The Maine Warden’s Service is investigating, and the sheriff’s department is conducting its own internal inquiry. Officials refused to speculate whether Rancourt died from natural causes, an accident or something else.

Rancourt served with the Sheriff’s Department for 10 years and was a rescue diver for five.

He was also a member of the Army Reserve’s 619th Transportation Company and served two tours in Iraq, one in each of the conflicts in the last 15 years. He returned from his most recent tour within the last year. He could have come home sooner, but he remained behind to help the troops who stayed to deal with equipment.

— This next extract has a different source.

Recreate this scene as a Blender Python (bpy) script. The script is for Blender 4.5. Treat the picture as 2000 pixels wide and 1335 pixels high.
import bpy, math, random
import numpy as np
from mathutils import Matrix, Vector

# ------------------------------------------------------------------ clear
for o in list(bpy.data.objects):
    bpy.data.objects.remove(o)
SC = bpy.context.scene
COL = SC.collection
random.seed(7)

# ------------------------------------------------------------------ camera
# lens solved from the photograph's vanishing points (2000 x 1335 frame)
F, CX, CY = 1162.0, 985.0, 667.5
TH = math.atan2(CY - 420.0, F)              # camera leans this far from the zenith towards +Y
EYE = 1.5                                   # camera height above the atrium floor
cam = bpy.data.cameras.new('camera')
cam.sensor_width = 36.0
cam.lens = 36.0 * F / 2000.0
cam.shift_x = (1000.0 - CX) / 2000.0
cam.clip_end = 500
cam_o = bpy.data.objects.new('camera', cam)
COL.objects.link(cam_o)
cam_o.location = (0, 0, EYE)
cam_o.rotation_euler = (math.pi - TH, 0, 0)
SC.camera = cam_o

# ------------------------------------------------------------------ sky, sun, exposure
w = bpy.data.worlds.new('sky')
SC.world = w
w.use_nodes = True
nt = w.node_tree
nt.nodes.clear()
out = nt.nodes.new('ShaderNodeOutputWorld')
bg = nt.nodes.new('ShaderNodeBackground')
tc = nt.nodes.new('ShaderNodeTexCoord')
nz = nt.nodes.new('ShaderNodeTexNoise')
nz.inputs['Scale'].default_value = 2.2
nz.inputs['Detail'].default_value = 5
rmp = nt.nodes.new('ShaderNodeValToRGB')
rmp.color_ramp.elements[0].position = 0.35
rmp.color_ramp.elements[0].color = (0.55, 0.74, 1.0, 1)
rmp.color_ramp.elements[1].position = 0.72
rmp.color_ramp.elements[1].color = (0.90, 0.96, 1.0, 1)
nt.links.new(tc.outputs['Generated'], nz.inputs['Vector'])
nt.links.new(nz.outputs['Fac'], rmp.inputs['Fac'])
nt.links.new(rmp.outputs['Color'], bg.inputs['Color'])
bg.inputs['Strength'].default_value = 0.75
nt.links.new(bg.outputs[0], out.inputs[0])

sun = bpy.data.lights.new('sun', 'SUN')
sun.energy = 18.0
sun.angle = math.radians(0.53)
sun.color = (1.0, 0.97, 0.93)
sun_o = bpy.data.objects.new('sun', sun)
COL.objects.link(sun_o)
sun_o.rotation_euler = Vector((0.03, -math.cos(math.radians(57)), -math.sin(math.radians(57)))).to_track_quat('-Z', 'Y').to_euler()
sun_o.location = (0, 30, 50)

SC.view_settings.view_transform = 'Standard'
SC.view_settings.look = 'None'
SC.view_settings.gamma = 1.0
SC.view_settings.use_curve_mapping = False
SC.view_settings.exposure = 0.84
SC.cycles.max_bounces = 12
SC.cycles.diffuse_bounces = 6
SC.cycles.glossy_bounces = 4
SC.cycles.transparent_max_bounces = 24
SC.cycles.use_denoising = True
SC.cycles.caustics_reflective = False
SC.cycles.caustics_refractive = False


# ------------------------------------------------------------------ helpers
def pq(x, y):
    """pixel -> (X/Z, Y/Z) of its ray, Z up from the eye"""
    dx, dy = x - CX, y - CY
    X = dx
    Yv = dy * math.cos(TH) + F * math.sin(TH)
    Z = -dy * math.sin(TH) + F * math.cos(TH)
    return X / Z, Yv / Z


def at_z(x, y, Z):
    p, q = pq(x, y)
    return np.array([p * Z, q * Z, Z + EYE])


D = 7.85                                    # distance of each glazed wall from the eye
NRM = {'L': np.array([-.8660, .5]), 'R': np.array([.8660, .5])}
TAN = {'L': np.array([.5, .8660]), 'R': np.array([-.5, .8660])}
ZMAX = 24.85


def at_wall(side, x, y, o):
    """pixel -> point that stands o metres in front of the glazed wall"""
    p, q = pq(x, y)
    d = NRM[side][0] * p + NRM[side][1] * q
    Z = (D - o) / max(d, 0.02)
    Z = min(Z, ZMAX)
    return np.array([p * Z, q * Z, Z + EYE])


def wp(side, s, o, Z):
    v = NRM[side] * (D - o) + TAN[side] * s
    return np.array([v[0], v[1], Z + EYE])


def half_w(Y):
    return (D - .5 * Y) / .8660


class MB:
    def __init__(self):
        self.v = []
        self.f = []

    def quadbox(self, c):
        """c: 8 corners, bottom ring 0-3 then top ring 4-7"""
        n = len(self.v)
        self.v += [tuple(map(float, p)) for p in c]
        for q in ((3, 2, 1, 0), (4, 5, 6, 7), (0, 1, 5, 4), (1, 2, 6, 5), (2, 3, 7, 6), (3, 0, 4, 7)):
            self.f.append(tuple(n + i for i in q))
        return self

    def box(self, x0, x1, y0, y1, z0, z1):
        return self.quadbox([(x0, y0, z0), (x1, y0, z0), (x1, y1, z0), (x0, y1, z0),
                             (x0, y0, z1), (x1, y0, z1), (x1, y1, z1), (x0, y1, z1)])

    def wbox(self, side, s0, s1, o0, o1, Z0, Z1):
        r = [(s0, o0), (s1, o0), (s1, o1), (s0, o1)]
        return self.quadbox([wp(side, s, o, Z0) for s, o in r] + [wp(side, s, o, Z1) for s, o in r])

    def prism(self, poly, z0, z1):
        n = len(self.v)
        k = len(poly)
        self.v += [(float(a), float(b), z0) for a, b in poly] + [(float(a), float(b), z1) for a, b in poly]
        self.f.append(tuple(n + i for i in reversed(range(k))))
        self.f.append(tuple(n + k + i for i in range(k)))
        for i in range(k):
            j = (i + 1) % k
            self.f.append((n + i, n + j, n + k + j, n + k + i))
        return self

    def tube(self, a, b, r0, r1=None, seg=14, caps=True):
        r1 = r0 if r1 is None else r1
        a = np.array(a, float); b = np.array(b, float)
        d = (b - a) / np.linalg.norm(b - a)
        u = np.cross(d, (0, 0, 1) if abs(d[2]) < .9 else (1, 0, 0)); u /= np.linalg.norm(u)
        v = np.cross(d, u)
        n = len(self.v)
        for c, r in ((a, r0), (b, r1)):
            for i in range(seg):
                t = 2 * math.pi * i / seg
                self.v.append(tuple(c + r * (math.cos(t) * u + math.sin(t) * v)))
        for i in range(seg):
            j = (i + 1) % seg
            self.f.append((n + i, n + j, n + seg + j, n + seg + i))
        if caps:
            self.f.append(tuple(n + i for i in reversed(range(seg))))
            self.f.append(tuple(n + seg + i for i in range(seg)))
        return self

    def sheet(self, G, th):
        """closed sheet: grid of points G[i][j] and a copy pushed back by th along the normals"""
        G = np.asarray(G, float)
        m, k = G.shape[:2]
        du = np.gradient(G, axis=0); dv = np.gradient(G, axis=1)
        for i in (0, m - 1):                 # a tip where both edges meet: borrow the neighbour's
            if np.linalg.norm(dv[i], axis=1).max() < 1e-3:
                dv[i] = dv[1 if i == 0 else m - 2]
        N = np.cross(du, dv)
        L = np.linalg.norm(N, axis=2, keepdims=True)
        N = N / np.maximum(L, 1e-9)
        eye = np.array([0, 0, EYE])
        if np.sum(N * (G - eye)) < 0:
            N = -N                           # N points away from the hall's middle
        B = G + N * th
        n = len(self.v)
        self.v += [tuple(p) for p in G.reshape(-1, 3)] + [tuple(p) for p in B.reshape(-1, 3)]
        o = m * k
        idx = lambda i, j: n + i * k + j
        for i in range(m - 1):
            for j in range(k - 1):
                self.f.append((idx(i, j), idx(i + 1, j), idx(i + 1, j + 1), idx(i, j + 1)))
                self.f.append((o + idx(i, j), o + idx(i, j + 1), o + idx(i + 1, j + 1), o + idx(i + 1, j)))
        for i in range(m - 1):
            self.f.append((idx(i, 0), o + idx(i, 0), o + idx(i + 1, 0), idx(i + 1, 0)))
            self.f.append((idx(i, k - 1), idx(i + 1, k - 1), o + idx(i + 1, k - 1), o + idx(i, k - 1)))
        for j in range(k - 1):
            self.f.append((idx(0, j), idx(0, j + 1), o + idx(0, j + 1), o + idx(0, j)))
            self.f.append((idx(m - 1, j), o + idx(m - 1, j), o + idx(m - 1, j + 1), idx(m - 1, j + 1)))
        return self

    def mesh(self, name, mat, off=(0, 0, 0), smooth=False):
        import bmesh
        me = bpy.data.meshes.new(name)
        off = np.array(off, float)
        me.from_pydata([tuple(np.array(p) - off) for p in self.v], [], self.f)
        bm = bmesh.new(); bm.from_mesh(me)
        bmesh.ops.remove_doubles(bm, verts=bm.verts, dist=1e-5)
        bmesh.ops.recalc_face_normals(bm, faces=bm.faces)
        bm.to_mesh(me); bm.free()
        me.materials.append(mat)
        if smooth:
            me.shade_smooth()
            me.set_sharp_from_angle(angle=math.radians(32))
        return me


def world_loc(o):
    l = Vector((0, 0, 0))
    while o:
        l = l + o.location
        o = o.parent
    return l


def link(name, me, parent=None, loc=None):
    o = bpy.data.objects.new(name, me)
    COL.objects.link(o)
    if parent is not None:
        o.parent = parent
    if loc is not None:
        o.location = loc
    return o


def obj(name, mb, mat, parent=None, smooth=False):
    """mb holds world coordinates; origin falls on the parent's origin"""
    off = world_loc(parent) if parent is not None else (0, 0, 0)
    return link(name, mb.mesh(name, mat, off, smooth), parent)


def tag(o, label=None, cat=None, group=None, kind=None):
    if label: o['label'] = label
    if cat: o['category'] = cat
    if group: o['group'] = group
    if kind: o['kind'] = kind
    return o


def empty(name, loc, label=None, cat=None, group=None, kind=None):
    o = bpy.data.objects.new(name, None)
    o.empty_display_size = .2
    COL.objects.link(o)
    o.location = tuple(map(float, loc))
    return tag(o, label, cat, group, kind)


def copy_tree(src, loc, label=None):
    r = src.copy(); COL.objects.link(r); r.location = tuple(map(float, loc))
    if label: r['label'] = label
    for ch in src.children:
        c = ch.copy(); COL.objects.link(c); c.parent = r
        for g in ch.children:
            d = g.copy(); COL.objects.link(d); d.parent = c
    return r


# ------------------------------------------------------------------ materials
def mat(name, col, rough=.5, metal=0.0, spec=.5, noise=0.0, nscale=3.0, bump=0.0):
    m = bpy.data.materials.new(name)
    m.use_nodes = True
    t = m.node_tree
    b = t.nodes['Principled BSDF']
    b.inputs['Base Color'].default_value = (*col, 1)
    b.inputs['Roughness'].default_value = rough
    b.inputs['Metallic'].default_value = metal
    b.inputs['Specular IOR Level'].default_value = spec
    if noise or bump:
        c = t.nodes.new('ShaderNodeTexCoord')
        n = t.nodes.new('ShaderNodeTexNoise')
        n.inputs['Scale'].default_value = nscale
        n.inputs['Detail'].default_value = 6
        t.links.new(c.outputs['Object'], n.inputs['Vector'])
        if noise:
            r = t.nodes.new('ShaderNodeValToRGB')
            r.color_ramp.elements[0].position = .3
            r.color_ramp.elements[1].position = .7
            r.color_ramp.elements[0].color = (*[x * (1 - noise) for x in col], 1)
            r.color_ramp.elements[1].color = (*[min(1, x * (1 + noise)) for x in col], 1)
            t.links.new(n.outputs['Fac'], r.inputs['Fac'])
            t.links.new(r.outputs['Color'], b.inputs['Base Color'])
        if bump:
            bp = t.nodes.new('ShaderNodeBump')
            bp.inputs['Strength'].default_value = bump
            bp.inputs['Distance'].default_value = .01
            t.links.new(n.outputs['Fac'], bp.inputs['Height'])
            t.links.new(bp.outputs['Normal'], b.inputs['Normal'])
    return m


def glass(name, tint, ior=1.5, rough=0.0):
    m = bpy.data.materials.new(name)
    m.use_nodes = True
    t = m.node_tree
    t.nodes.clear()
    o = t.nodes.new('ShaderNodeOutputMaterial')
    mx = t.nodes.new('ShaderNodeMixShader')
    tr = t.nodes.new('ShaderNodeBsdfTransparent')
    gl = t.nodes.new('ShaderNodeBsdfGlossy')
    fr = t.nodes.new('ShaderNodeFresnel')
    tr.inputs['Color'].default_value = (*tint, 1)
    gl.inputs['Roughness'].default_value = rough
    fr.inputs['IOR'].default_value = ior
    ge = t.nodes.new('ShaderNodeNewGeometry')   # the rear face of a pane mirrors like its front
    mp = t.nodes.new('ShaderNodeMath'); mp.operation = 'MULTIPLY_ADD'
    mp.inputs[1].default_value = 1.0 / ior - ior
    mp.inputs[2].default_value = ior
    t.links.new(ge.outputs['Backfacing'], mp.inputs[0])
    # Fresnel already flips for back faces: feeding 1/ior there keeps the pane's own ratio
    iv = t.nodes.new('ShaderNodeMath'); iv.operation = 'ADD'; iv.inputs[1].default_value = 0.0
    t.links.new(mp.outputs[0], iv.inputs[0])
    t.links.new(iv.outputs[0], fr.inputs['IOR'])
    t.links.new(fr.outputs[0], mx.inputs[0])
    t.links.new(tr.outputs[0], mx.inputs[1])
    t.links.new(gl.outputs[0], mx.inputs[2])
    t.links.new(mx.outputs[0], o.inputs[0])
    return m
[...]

“As a leader, he chose to stay,” his wife, Dawn, told the Sun Journal in 2005. “That’s the kind of person he is.”

Rancourt retired from the Army a week ago, LaFrance said.

A popular member of the Sheriff’s Department, Rancourt’s death rocked the close-knit police community.

“We’re a small, family department,” LaFrance said. “Right now we’re all grieving. Including myself.”

All sheriff’s deputies were pulled from patrol duty Saturday, and counselors met with the divers, deputies and officers who were at the bridge during the incident. Auburn, Lewiston and state police officers planned to take over patrols through today, though all emergency calls will be handled normally.

Counseling will continue for any police officer who needs it.

“He was a very dedicated individual. Dedicated to his country, dedicated to the department. He was a very good officer. One of the best,” LaFrance said as he welled up with tears. “He was also a personal friend of mine, and I’ll miss him dearly.”

Rancourt lived in Leeds with his wife and 8-year-old son. His wife, a former member of the Lewiston Police Department, is pregnant with their second child, friends said.